Terrorism strikes again

ONCE again a place of worship has been attacked in Pakistan, it being of no consequence what religion or sect the dead and wounded belonged to. The dastardly act occurred at Mong near Mandi Bahauddin yesterday at a mosque where firing by unknown gunmen left eight people dead and 14 injured. A diabolical feature of terrorism in Pakistan is that it focuses on places of worship. None of the major terrorist attacks in the world — 9/11, Bali, Madrid, Istanbul, 7/7 and Sharm al Shaikh — chose places of worship as their targets. It is only in Pakistan — besides isolated cases in Iraq — where terrorists have chosen to slaughter innocent worshippers. No one has claimed responsibility for the attack, but it is obvious that one of the many banned organizations must be behind the dastardly act. This brings us face to face with the reality that the mere outlawing of militant organizations has not served to check terrorism. The parties that have been outlawed include Sipah-i-Sahaba, Lashkar-i-Jhangvi, Lashkar-i-Taiba, Jaish-i-Muhammad, Tehrik-i-Jafria, Sipah-i-Muhammad and some others, but for all practical purposes they are very much alive and kicking, often with new names. The banning has driven them underground, but they continue to operate, as is evident from the events in Karachi last May and in May 2004. They have well-trained and motivated cadres at their disposal, and their sources of funding and arms supply evidently remain intact.
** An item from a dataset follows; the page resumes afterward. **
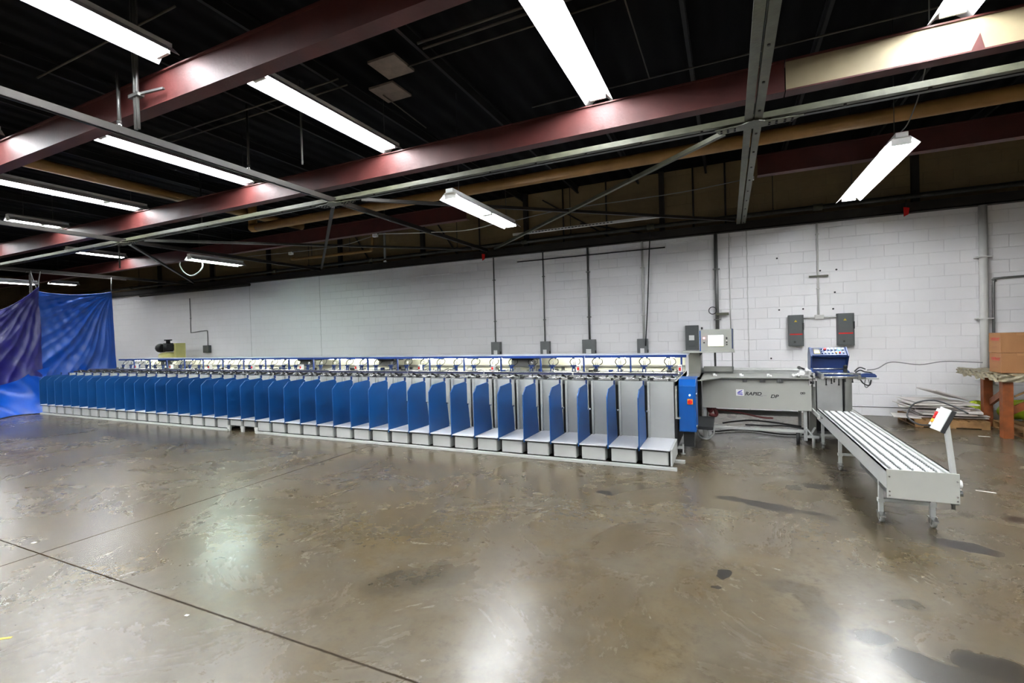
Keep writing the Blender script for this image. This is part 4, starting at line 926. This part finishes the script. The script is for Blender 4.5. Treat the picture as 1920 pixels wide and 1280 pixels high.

Over the years, the intelligence agencies have netted some big fish in the terrorism underworld. The recent arrests include Abdul Latif Hakimi, the Taliban spokesman, and Asif Chhotu, who belongs to the Lashkar-i-Jhangvi and has a head money on him. However, crimes of the kind that took place in Mong yesterday point out the deficiencies in the working of the intelligence agencies. We have quite a few of them on the military and civilian sides, but the continued acts of terrorism emphasize the need for the security agencies to be more efficient and alert. These banned organizations cannot operate unless they are sustained by clandestine sources. The intelligence agencies’ failure to unearth the brains behind the militant outfits is a major cause of terrorism in Pakistan.